Outra lenda diz que o chocolate e as especiarias foram misturados ao prato por acidente. Criado propositalmente ou não, o molho teria agradado ao superior e ganhado fama pelo país.

Frida Kahlo era fã

Cozinha de Frida na casa azul: tachos de ferro para mole poblano - Divulgação - Divulgação
Cozinha de Frida na casa azul: tachos de ferro para mole poblano
Imagem: Divulgação

Uma das pessoas que difundiu a receita do mole poblano ao longo da história foi Frida Kahlo (1907-1954). A artista mexicana mais famosa do mundo recebia amigos para jantar em sua casa e servia o prato típico.

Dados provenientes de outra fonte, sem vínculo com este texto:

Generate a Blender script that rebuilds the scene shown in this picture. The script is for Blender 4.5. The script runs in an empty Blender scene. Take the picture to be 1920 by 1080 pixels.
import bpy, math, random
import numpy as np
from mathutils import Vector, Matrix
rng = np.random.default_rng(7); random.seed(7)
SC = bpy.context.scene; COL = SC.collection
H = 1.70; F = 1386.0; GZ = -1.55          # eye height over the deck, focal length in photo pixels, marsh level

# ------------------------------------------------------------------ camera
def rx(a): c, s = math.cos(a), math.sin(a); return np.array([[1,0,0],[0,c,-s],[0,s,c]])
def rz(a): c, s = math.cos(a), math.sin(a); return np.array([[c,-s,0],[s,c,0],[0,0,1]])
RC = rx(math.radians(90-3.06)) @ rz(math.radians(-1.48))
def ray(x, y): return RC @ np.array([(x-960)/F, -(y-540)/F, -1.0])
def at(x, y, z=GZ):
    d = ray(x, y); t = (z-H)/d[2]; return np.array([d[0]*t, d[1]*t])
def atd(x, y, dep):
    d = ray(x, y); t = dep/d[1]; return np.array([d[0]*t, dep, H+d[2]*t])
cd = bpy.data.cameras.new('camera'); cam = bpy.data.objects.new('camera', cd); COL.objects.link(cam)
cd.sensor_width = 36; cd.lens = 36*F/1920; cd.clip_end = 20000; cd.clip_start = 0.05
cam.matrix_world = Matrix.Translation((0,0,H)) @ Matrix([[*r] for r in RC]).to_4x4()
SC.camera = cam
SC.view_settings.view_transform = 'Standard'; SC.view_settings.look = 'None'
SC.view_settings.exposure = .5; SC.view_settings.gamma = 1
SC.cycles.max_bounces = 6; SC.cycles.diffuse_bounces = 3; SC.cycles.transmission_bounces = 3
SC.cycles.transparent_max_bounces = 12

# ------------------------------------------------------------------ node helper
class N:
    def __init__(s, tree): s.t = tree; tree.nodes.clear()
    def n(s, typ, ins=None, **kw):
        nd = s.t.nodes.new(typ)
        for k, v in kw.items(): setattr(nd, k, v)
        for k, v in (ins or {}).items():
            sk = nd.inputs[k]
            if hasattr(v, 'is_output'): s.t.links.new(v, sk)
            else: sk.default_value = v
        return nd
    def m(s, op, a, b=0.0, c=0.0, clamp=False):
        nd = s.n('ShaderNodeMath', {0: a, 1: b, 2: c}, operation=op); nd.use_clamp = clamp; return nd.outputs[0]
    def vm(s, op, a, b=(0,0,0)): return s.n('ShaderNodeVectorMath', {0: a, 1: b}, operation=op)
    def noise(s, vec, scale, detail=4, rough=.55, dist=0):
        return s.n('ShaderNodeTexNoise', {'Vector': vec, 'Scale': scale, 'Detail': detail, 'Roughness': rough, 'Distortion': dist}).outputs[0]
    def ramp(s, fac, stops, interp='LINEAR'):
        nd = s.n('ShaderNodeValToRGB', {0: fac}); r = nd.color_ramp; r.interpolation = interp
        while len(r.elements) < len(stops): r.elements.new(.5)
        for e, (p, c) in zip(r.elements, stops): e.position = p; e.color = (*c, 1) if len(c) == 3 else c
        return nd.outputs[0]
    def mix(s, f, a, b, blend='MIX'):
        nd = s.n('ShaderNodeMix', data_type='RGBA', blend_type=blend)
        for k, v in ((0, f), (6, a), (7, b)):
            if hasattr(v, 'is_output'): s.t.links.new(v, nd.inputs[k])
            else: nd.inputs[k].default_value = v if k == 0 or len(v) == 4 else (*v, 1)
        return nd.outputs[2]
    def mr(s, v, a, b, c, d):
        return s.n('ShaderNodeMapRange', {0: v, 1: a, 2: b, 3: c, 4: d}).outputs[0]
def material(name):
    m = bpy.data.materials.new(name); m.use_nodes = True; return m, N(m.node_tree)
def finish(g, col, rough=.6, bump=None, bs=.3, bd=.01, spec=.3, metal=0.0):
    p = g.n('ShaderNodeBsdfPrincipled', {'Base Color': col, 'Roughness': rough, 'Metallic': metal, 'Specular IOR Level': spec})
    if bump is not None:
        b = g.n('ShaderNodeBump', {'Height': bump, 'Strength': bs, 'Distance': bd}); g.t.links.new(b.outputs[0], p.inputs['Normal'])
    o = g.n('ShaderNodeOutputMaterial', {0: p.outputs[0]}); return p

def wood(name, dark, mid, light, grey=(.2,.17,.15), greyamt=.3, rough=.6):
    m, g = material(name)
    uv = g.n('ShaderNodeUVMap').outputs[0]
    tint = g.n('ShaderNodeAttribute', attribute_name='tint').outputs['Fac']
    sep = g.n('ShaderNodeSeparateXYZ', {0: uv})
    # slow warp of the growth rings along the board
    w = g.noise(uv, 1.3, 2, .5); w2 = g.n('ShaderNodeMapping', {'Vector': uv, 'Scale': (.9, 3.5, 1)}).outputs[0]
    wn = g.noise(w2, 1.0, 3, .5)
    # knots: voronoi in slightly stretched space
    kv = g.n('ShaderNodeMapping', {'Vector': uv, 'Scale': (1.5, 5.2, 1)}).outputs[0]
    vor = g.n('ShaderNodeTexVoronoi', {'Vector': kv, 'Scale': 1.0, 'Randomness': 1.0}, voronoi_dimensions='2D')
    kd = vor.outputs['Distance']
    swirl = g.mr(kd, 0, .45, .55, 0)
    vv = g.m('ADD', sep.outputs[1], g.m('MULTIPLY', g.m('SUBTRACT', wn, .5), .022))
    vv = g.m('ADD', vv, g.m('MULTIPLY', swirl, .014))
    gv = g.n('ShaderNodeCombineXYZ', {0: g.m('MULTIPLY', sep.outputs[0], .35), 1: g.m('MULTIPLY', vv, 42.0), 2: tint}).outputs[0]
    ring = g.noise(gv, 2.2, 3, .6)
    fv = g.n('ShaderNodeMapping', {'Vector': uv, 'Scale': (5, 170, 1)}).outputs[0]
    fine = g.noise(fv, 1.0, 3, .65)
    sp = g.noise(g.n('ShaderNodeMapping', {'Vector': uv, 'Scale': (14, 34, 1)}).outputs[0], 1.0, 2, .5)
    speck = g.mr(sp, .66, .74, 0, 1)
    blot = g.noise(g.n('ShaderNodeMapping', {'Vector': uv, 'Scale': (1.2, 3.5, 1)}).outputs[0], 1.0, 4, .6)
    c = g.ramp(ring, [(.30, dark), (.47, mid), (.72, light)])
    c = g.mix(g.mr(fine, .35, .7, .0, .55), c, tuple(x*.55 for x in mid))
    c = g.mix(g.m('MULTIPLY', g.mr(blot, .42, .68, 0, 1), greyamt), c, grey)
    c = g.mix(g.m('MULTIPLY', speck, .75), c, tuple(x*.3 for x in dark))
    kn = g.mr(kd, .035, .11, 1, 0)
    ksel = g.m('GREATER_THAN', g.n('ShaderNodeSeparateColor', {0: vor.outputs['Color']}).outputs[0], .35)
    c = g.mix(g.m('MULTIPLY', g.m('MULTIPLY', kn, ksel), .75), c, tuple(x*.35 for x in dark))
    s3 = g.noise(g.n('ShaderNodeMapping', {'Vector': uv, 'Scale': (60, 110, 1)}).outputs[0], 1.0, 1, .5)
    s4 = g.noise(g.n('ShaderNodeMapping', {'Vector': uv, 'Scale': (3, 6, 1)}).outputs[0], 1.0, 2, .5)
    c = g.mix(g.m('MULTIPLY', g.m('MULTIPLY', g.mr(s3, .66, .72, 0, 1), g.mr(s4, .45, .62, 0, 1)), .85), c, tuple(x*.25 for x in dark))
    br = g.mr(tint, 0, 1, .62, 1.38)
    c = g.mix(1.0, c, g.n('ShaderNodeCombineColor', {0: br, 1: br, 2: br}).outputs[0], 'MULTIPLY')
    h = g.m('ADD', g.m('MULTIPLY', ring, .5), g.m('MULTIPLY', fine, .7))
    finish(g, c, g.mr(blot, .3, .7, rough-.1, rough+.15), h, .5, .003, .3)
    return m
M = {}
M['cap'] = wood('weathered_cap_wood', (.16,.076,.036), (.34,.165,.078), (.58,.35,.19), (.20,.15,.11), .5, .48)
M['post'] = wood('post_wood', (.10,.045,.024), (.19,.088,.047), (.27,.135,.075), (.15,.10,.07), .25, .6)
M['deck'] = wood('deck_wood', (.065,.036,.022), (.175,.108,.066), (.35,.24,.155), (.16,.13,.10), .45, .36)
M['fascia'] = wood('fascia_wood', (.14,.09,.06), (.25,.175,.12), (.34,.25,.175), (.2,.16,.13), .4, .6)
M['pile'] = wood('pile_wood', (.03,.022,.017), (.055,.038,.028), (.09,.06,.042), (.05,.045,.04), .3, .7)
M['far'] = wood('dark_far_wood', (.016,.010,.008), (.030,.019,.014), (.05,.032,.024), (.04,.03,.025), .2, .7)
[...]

Os utensílios do mole foram parar nas paredes do Museo Frida Kahlo, na Cidade do México, onde a pintora nasceu, cresceu, morou com o artista e marido Diego Rivera e morreu. Também conhecido como Casa Azul, o lugar celebra a vida obra da pintora por meio de objetos, fotografias e itens pessoais.

O passo a passo da receita foi publicado no livro Frida's Fiestas, publicado em 1994, e pode ser conferido no site no museu.